The latest issue of the Spectator features an article in qualified defence of Rupert
Murdoch by William Shawcross, author of Murdoch: the Making of a Media Empire. In it, Shawcross writes:
‘Simon Jenkins, now a Guardian columnist, wrote before the current horrors that Murdoch ‘is the best thing that ever happened to the British media and they hate it.’ He was right. There are obviously many things wrong with Murdoch’s group, but without his epic victory over the print unions in the 1980s, there would be far fewer papers in Britain today. Murdoch means pluralism…Who else would have subsidised the huge losses of the Times, an excellent paper, for so long?’

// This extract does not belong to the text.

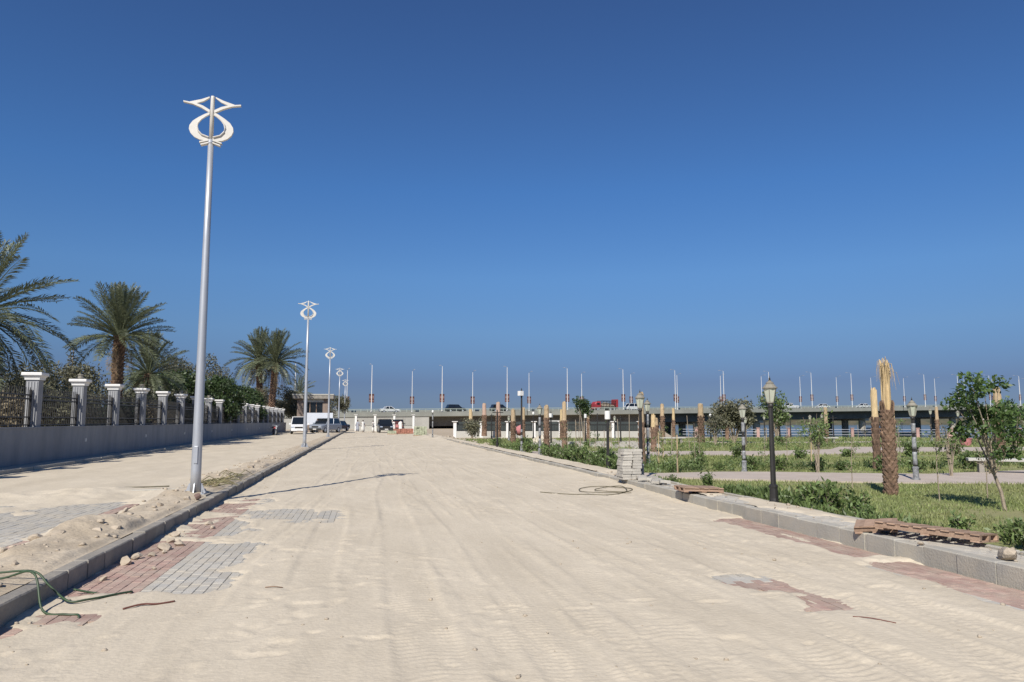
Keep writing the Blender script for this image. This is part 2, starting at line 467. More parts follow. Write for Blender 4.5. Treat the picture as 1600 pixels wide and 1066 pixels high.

Say what you like about Rupert Murdoch (and it is the height of fashion to so this season), but he deserves a little credit for subsidising quality broadsheet reporting with profits drawn from elsewhere. Today’s Times contains one story that hints at the value of that strategy. Emblazoned across page 19 is the headline (£): ‘Times wins u-turn over danger money for Libya combat missions’. There then follows an account of the government’s decision, after considerable pressure from the Times, to award airmen and sailors serving within 12 nautical miles of Libya’s coast the £29.02p per day that their comrades in Afghanistan receive; a benefit that was previously denied to them.
Politically, this has been an ignominious episode for the government. No adequate explanation was given for why ‘danger money’ was withheld in the first place. And, oddly for the MoD, no leak emerged to justify the decision in retrospect. It also undermined the view that Gaddafi’s forces are armed to the teeth and murderous, on which the military intervention is predicated; perhaps this contributed to the growing political unease surrounding the operation.
More broadly, the story compounded the sense that the coalition is struggling to honour its promises on the military covenant. The u-turn reveals that the government is conscious of these concerns and the damage they may cause over time. This welcome reversal may not have happened without the Times.